Почему же весной 1918 года он пошел служить в Красную армию? Потому что надо было противодействовать наступлению немцев. После Брестского мира их продвижение продолжалось на юге; к началу мая заняли Донбасс, дошли до Ростова и до Валуек – а это уже родные снесаревские места.
Но почему он не пошел к белым? Ведь от Острогожска до Новочеркасска или Ростова рукой подать, ближе, чем до Москвы.
Ответив на это вопрос, мы обретем ответ на вопрос великий и трудный: почему красные победили в Гражданской войне?
Главная беда, главная причина поражения Белого движения заключалась в постулате: «Без нас – погибла Россия».

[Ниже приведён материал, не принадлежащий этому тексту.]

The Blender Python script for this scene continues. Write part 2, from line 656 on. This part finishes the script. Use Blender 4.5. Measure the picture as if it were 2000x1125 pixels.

Основу Белого движения составляли убежденные энтузиасты, люди чести и принципа, не лишенные при этом серьезных, а иногда и великих амбиций. Вокруг них группировались смелые честолюбцы, которым жизнь не мила без подвига, победы, славы. Те и другие не могли принять большевиков, потому что считали их бесконечно ниже себя. Они и Родину любили горячей любовью, но лишь в ее славе. Униженную военной катастрофой и Брестским миром, они не могли ее принять. Для того чтобы восстановить честь России (как они ее понимали), готовы были погибнуть сами и погубить других. Когда их героический проект рухнул, они объявили, что Россия погибла.
Под прикрытием героев действовали авантюристы, ловкие гешефтмахеры, мелкие негодяи, хапуги, палачи – публика, которая умеет примазаться ко всякому большому делу. Много было просто увлеченной молодежи, вчерашних гимназистов, студентов, юнкеров, очарованных наркотическим обаянием, исходящим от первых двух категорий. Наконец, люди, случайно прибитые революционным штормом к белогвардейским берегам, составляли немалую часть движения.
Кого было меньше всего или, по крайней мере, явно недостаточно в Белом движении? Людей, умеющих и привыкших честно, последовательно, квалифицированно вести изо дня в день тяжелую, неприметную и часто неблагодарную работу по обустройству фронта и тыла. Такие люди не сверкают яркими искрами на поверхности событий, но именно они цементируют всякую людскую общность, придают ей единство, устойчивость и крепость. Белое движение представляло собой соединение отдельных личностей и сравнительно небольших групп, связанных общей ненавистью, а не совместным трудом.